Il n’y a nulle raison de révoquer en doute les témoignages d’après lesquels Pierre Cornélius aurait, comme bien d’autres peintres, montré dès l’enfance des dispositions extraordinaires pour l’art qu’il devait cultiver avec un si grand éclat. Cette précocité fut d’ailleurs singulièrement favorisée par les circonstances. Né le 23 septembre 1783 à Dusseldorf, au sein d’une famille catholique, il fût élevé à l’ombre de l’académie, où son père, Aloys Cornélius, cumulait les fonctions d’inspecteur et de professeur[2], et il eut pour ainsi dire, en ouvrant les yeux, le spectacle des chefs-d’œuvre rassemblés dans la célèbre galerie qui dépendait alors de l’académie, et qui fut transférée a Munich en 1805, au moment où la couronne de Bavière se voyait menacée de perdre la ville de Dusseldorf, qui lui avait été donnée par l’empereur. Il paraît que, lorsqu’il pleurait, la vue des plâtres de la salle des antiques avait le pouvoir de l’amuser, et plus d’une fois sa mère dut recourir pendant la nuit à ce moyen pour l’apaiser.
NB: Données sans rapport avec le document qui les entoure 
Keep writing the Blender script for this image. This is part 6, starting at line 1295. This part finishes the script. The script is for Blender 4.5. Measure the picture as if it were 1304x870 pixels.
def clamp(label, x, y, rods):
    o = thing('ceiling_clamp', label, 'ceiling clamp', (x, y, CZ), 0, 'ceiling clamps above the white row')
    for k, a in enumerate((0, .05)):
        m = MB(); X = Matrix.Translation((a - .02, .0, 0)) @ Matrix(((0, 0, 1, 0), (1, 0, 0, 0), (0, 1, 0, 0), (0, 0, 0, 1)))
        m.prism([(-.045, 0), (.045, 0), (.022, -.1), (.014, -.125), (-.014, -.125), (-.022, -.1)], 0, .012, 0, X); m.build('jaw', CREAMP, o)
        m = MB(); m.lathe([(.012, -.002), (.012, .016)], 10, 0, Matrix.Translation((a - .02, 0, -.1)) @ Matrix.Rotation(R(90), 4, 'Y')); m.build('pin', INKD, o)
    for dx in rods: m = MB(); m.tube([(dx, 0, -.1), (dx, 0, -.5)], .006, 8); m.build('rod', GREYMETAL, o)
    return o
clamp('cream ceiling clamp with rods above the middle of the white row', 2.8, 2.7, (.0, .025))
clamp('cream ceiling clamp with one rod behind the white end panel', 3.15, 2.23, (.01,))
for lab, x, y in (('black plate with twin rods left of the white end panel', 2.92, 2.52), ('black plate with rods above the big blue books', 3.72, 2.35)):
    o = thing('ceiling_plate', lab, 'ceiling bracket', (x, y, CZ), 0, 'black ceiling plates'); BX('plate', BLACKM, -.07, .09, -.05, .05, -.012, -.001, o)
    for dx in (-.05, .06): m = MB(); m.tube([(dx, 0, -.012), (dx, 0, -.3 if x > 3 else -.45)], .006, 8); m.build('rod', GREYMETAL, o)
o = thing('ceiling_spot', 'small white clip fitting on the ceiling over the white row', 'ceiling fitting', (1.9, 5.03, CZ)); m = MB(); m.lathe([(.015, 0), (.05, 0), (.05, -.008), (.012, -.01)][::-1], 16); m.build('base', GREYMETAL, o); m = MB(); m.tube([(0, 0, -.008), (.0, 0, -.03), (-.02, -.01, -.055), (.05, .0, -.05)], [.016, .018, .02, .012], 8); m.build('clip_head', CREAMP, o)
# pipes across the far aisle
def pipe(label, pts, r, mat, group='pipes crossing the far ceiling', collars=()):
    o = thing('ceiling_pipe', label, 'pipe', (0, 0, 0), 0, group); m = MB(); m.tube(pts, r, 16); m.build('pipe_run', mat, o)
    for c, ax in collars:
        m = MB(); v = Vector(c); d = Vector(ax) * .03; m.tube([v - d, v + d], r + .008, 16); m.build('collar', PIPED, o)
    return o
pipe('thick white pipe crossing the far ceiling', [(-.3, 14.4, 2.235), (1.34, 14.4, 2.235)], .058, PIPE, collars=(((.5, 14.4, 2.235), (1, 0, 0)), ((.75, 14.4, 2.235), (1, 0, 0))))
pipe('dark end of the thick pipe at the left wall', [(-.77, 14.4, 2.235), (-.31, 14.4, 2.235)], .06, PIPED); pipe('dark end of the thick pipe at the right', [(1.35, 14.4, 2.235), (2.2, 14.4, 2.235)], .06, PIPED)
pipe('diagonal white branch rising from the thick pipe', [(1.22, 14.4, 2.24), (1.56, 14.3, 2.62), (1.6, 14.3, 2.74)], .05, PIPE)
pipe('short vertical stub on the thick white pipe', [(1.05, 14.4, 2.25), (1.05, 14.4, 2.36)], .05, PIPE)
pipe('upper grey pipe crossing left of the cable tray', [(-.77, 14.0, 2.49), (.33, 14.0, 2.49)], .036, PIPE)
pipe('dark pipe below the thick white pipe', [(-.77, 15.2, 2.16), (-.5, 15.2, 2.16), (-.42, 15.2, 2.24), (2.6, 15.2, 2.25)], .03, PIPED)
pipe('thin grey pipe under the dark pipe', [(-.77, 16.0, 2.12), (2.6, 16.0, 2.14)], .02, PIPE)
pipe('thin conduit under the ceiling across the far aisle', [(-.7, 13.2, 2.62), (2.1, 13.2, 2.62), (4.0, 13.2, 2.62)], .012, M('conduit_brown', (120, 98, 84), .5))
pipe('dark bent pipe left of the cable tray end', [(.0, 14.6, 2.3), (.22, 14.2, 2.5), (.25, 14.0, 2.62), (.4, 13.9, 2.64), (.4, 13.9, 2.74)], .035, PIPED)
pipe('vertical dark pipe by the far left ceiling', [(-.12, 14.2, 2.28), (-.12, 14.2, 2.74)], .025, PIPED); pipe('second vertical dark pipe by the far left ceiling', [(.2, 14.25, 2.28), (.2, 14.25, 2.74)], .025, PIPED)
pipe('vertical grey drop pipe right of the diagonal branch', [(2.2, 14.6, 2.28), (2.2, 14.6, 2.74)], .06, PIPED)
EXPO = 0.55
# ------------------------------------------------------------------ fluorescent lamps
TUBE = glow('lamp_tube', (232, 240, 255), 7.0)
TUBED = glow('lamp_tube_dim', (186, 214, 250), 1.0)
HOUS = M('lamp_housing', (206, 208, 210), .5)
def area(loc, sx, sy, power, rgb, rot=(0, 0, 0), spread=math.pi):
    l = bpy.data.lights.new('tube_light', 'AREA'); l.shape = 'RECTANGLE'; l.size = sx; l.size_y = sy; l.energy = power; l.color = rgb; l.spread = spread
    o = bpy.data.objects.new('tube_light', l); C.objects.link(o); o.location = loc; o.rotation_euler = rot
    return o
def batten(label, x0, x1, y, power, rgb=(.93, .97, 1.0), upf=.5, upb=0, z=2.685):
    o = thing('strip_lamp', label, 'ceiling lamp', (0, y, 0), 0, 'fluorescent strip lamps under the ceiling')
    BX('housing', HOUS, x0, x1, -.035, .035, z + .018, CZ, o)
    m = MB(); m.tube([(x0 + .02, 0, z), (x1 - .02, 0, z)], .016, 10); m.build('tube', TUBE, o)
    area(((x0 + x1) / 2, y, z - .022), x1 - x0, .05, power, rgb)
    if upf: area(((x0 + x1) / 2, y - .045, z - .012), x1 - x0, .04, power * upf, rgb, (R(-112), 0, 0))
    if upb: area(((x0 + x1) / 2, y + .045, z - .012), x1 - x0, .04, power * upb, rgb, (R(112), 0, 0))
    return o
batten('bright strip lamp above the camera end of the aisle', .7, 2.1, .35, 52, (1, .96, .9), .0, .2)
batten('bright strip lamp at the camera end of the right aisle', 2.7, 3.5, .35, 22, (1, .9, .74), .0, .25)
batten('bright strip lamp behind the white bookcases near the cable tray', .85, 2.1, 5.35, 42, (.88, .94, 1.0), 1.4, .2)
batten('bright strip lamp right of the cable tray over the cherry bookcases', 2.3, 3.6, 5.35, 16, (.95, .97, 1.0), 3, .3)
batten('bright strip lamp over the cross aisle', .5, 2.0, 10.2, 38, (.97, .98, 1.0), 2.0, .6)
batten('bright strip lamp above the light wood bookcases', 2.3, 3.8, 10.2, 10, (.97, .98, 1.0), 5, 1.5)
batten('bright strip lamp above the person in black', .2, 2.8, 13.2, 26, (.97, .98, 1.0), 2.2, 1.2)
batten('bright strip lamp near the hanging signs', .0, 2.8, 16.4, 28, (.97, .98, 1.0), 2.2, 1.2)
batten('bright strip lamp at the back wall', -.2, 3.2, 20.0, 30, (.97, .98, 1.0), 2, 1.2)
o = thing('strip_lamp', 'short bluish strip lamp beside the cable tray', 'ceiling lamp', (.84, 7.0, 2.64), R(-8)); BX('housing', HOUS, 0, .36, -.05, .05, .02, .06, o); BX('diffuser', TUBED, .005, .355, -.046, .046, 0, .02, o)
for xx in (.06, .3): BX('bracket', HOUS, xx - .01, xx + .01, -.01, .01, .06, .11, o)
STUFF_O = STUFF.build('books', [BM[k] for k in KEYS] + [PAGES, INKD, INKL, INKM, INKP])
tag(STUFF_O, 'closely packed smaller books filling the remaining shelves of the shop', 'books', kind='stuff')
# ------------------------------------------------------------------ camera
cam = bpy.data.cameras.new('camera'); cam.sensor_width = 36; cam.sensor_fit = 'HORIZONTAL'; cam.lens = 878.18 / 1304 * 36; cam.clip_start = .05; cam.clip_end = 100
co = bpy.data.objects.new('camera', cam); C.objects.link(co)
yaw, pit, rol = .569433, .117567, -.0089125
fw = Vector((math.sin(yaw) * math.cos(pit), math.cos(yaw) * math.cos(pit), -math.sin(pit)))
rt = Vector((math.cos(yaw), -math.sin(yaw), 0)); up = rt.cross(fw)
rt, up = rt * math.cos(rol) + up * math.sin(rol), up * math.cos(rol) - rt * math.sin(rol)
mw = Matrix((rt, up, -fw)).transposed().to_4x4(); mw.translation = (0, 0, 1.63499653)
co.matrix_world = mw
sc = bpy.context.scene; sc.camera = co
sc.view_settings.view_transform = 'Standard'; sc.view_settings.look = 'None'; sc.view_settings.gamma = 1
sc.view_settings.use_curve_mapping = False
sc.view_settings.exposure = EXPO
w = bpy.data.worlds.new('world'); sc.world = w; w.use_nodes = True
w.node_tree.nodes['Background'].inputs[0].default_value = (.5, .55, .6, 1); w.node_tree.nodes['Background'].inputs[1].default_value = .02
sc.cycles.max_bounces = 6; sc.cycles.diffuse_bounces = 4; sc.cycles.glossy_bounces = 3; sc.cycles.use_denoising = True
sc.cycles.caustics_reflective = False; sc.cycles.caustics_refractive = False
Tout jeune son père l’employait dans son atelier à nettoyer sa palette et ses pinceaux. L’enfant apprenait de lui-même à dessiner en copiant des gravures d’après Raphaël, et à dix ans, l’esprit tout rempli des récits de l’histoire sainte, il découpait sur du papier noirci les figures des grands personnages de l’Ancien Testament.

Si jamais vocation parut manifeste, c’est bien celle-là ; elle fut

  1. Voyez, sur Antoine Wiertz, une intéressante étude de M. de Laveleye dans la Revue du 15 décembre 1866.
  2. On peut voir dans l’église des franciscains à Aix-la-Chapelle un tableau de cet artiste, représentant la Stigmatisation de saint François, qui n’est pas sans mérite, et qui dénote en particulier une remarquable habileté de main.